Interwoven through the various narratives of Killadelphia is the tragic, true story of Beau Zabel, a 23-year-old teaching fellow who was murdered in June of 2008. Shot in the neck as he walked home from work, Zabel was apparently killed in a robbery attempt; his iPod was stolen, though his wallet was left unturned. Zabel’s neighbors were shocked at his violent death, as they had always assumed their neighborhood to be safely removed from the uncivil carnage found elsewhere in the city.
Commissioned by the Mural Arts Project of Philadelphia and InterAct Theatre, Killadelphia is the result of multiple interviews conducted by Lewis. Appearing as a character in the work himself, Lewis describes meeting with the killers and the surviving family of murdered Philadelphians (his descriptive recreation of his first steps along the halls of Graterford Prison is a tense, unexpected highlight of the evening). This unique documentary technique is what allows Lewis and Killadelphia the particular intimacy and insights on display, and—in an instance of the reporter becoming the story, or of art imitating life imitating art—becomes an arresting element of the play.
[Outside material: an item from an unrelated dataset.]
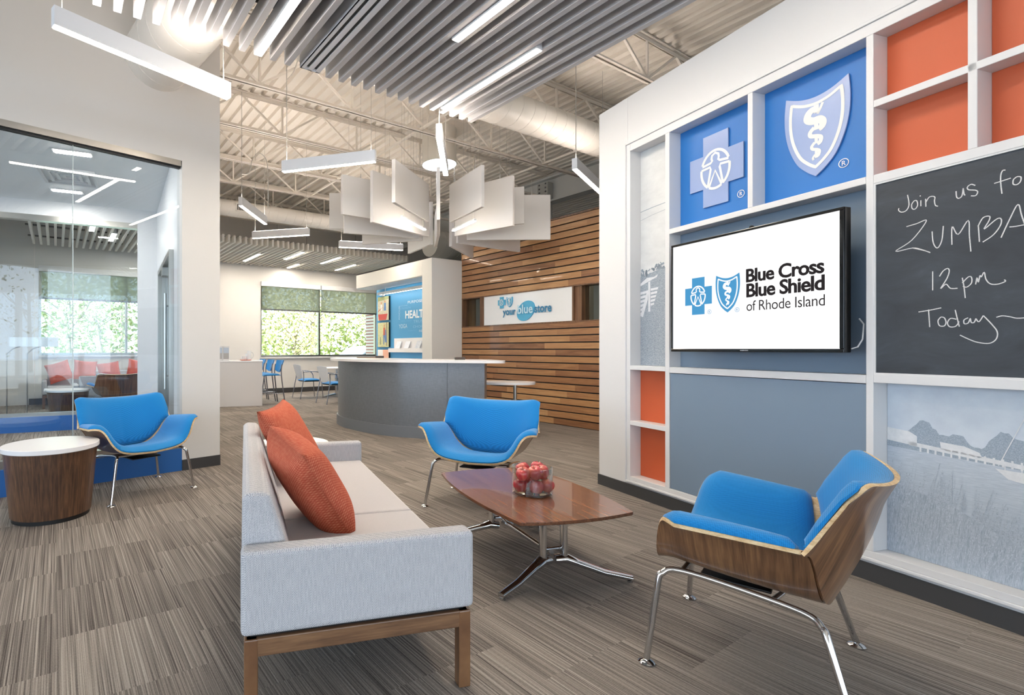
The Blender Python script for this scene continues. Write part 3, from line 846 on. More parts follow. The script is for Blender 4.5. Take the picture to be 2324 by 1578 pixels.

Lewis and director Matt Slaybaugh have crafted an outstanding piece of theatre, brilliantly conceived to both educate and entertain. Directed by Slaybaugh with efficiency and briskness, Killadelphia is performed on a bare stage with minimal props; there are projected images and prerecorded songs, but Slaybaugh employs a stripped-down, no-frills approach that brilliantly places the focus on Lewis and his tour-de-force performance. Lewis is currently traveling the country, playing Killadelphia in major cities with crime rates that, while overshadowed by that of Philadelphia’s Summer of 2008, are disturbingly on the rise. Lewis next investigative work will take him to a Detroit factory, soon to be shuttered; one wishes him all the success with that project that he has found with Killadelphia.